Since then, Shatner has built a wealth of courage and confidence, including here in Vegas. He will return June 19-21 to perform his one-man show, “Shatner’s World: We Just Live In It,” in MGM Grand’s Hollywood Theatre.

If only the Shatner of today could intersect with the Rat Pack of yesteryear, everything would work out between them, he feels.

“I would now come to them with this sense of having accomplished something,” he said. “And after I’ve played Las Vegas, even more so. I could come through the theoretical Rat Pack and say, ‘Hey, I am now one of you. I have played Las Vegas.’ ”

Shatner comes to town fairly frequently to see shows and eat in our fine dining establishments.

“The fact they don’t have a late-night flight out of McCarran to Burbank is astonishing to me,” he said. “But I come out to these events all the time and love it. The eating adventures — you could spend a year exploring.”

I asked him why he never moved here.

“I wanted to pay taxes in California and do my duty,” he said, then paused perfectly for my laugh. “I’m joking, of course. Everybody’s moving to Las Vegas so they don’t pay whatever the taxes are (in California).”

COSBY’S FERRARI

Bill Cosby was in Vegas to perform Friday at TI, and he will return July 18.

He recently told me about “one of the greatest moments” he had here in 1964, when William Harrah sent Cosby a red convertible Cadillac.

Cosby was appreciative — he was a fan of Harrah — but Cosby said to a hotel executive: “You know, there’s a stereotype about black people and Cadillacs, and especially the red Cadillac convertible, and I’m driving up the street, and I’m the only black person in town. Can you send me another car?”

So what did Harrah replace the Caddie with?

“Bill Harrah sent a Ferrari 2+2,” Cosby said. “And it was red, and I did not turn that car back in.”

So then, Cosby and his wife rode in the pretty Ferrari over to Harrah’s on his opening night.
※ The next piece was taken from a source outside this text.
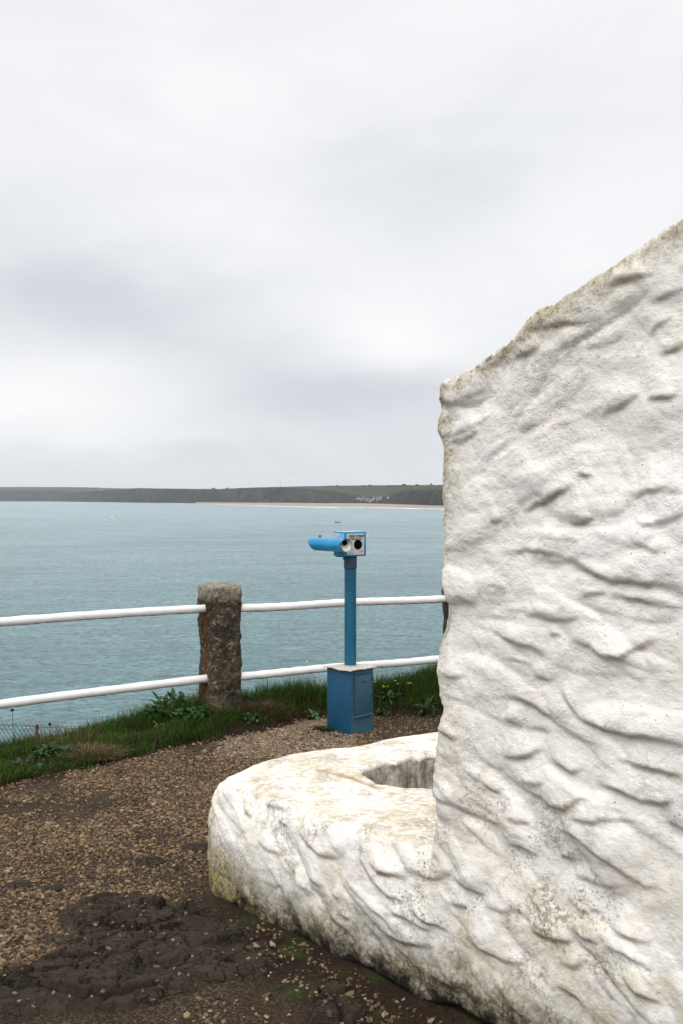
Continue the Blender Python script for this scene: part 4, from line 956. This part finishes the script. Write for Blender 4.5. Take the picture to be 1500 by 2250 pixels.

“And I pull into valet parking, and one of these Volkswagen buses with the flowers and all this stuff on it was backing up, and the guy had no mirror to see, and I couldn’t find the horn,” he said. “I mashed everything except my wife’s face hoping to hit a horn. And this guy went ‘clunk,’ and he bent the bumper ever so.”

Cosby remembers that Ferrari being advertised for $17,000, a lot of money back then.

“And I’m going, ‘$17,000.’ I think I was making $7,500,” Cosby said. “I said (to a Harrah’s executive), ‘You better come get this car.’ He came and got the car — and sent another one!”

BIEBER, NOT REPPING HUSTLER

Justin Bieber could have been a spokesman in Vegas if he would have accepted an offer from the Hustler strip club chain to be the face of Hustler.

Larry Flynt’s offer was for $1 million, which would have called on Bieber to take his 21st birthday party to the Vegas club on March 1, 2015.

But won’t Bieber be there anyway, in between defacing photos of Bill Clinton on camera and getting into mobile phone altercations at miniature golf courses?